As we work towards enshrined proposer-builder separation (ePBS) via EIP-7732, we confirm what we've tried so hard to avoid: Admitting that local block building is not viable long-term on Ethereum. In the early designs of Ethereum's proof of stake system, we hoped that block production and block validation would be run by a diverse group of individuals alongside professional node operators. That diversification is what gives Ethereum its edge in remaining the world's "hardest" (irrevocable and irreversable) global settlement layer for digital assets. Over time, fewer solo node operators have emerged than originally hoped for. Secondly, we need to counteract builder centralization urgently.

This is why we feel it is important for us to include EIP-7805: Fork-Choice enforced Inclusion Lists (FOCIL) as part of Glamsterdam. Delaying this EIP induces uncertainty with its inclusion at all as we keep having to rebase it on other changes such as six second slots (anticipated headliner of the Heka hard fork). This is a huge risk and the engineering effort is worth the additional time required to ship Glamsterdam. We currently estimate the additional time at ~two weeks based on the specification details for implementation on top of ePBS.

In addition, the benefits of FOCIL accrue to other layers of the protocol such as Layer 2s which would allow for optimistic rollups to reduce their challenge window. This creates another desirable effect, making finality faster on Layer 2s where a lot user-based activities live.

We generally believe that FOCIL implementation is worth an additional delay in shipping Glamsterdam.

Other EIPs for Inclusion Consideration

EIP-7688: Forward compatible consensus data structures

We are in favor of including EIP-7688, which has now been rebased on top of Gloas. This EIP introduces generalized indices across forks, reducing the maintenance churn (involving security councils) for builders that consume beacon data in their smart contracts, and is mostly benefiting staking pools (e.g., Rocket Pool, Diva, Lido) and our ethos of trustlessness.
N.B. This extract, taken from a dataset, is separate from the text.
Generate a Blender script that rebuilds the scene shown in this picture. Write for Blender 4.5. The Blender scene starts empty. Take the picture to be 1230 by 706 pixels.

EIP 8045: Exclude slashed validators from proposing

We are in favor of including EIP-8045. This is a straight forward change that will improve chain liveness should there be unforeseen events such as a mass slashing. We want to maximize including any EIPs which will positively impact chain performance, especially during periods of instability. Every block proposed on an unstable chain is valuable and we want to minimize opportunities for missed slots because a validator scheduled to propose has already been slashed.

EIP 8071: Prevent using consolidations as withdrawals

We are weakly in favor of including EIP-8071. This simple fix in the protocol is an oversight and the unintended consequence is that the consolidation queue is being used for a purpose it was not designed for to circumvent the withdrawal queue. Although, we believe that it makes sense for us to correct this, this is not a priority as it does not pose a threat to security.

Other EIPs for Exclusion or Deferral

EIP 8061: Increase churn limits

We believe that this EIP requires more research to identify additional unintentional or predictable consequences downstream to the protocol before inclusion. This change introduces tradeoffs in chain security for staking experience with no additional benefit to Ethereum ethos, such as decentralization. Entering or exiting the protocol should be constrained by the volume of those looking to enter or exit the validator set for the preservation of chain security. Native staking should always been seen as a long-term commitment and not a predictable mechanism to make capital as efficient as possible. There are offchain markets (e.g. liquid staking tokens, CEXs) which serve and also take the risk of offering faster churn whilst the protocol itself remains as secure as possible.

This EIP also prematurely sets parameters that require additional time to investigate. We need to thoroughly understand all/most of the risks of reducing the weak subjectivity period and finding a minimum period required which balances staking experience and security of the chain. Then, we can derive optimal limit sizes for queues. We need to answer, "what is the right duration for the weak subjectivity period" first.

In addition, this EIP will also affect the incentives related to staking issuance and rewards which require additional scrutiny from its changing staking dynamics. We currently do not have any data, feedback and opinions from other parts of the community to justify the large scope of this change. It is not a purely technical decision to change these queues.

A research discussion was also raised about potentially investigating a priority-fee mechanism for faster withdrawals. There is currently no proposed design or research to cite. However, there may be future options in the near future to debate how to solve for faster queues without sacrificing chain security.

EIP 8062: Add sweep withdrawal fee for 0x01 validators

We are not in favor of including EIP-8062. Although we believe that migrating to a smaller active validator set is important for Ethereum's roadmap, we do not think there is definitive proof that this EIP would force migration to 0x02 and this would create precedence for adding fees on the consensus layer for regular operations, which is optically negative.

EIP 8068: Neutral effective balance design

We are not in favor of including EIP-8068. The gamification identified by this EIP needs to be supported with more data that this is occurring. The proposed thresolds feel overly complex and without the data, the severity of this issue is unknown. We would much prefer to see a plan to overhaul the consolidation process with a simpler design, which includes addressing issues such as this for Heka.